The production team of Doctor Faustus are onto something. St. Peter’s Church, the tiny venue next to Kettle’s Yard where this skillfully realised production of Faustus was performed, was made for theatre. The church is set back from Castle Hill, and when viewed from the base of its charmingly winding path, looks as though it is surrounded by fields. It is disarmingly picturesque, and its isolation was at times rendered terrifying during a highly effective - though not always affecting - production of Christopher Marlowe’s classic.

The play is the first student production to take place here. This, combined with the fact that it runs alongside an exhibition of Cambridge artist Tom de Freston’s work, suggests an exciting amount of vision and inspiration before one even settles in a seat. The decision to set a play about a man who sells his soul to the devil for a lifetime of power and knowledge in a church was well judged, and the play itself well executed. There was a respect in the direction that befitted the spirituality of a church. It would have been too easy to present a shock-value production; what we were given instead was a nuanced and well acted performance.

The set truly was exceptional, although one could, of course, argue that the design team had much of the hard work done for them. The church consists of one miniscule room, and the play filled all of its forty-odd seats. The sense of claustrophobia was not assuaged by the high ceiling, which only served to render the church shockingly cold.  How often do you have blankets provided pre-performance? Teamed with glimpses of de Freston’s beautiful and powerful paintings, the church was nothing if not atmospheric. Doctor Faustus commences with its namesake (Ben Blyth) sitting at a book-strewn desk, candlelight illuminating his freezing breath as he struggles to find a way to “be immortalised for some cure”. Blyth was arresting in his monologue, and tender in his portrayal of Faustus’ frustration and intensity. All soon goes dark and histrionic for the entrance of Mephistophilis (Toby Parker Rees), appearing in the chalk circle drawn by Faustus and surrounded by writhing demons disguised as syphilitic whores. It all sounds terribly dramatic, and it was - rather melodramatic, in fact. Parker Rees started excellently as Lucifer’s dandified minion, his height and demeanor supremely impressive, but did not quite achieve the menace necessary to convince as a resident of Hell. Blyth, too, lost some momentum; I never caught the despair that would come with the comprehension of eternal damnation. This said, both at times delighted in their delivery, and provided pleasant surprises of comic timing.

The chorus were a good directorial decision that wasn’t always delivered in full. All three actresses were strong and superbly versatile in their many roles, but I was left bemused by their depiction of the good-and-bad-angels of Faustus’ conscience. Much, however, was forgiven during the Pope scene (well done, Pope!)... just go see.

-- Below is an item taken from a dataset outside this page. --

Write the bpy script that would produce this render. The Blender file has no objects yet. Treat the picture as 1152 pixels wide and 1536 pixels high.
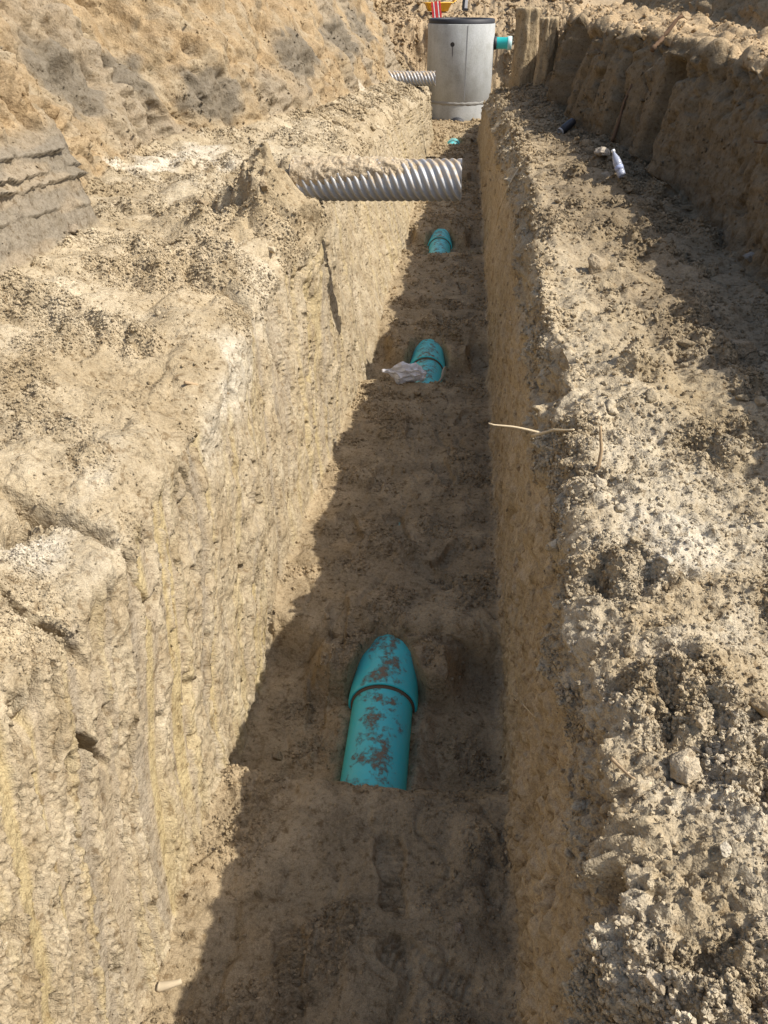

It was impossible not to be impressed by the production, but I would have liked to leave a little more moved. A bold break from Cambridge's theatrical conventions, the setting, staging and collaboration with de Freston are refreshingly different. If nothing else, when the final blackout comes and there is no neon fire exit sign punctuating the darkness, you realise how wonderful it is to be watching a play somewhere other than a theatre.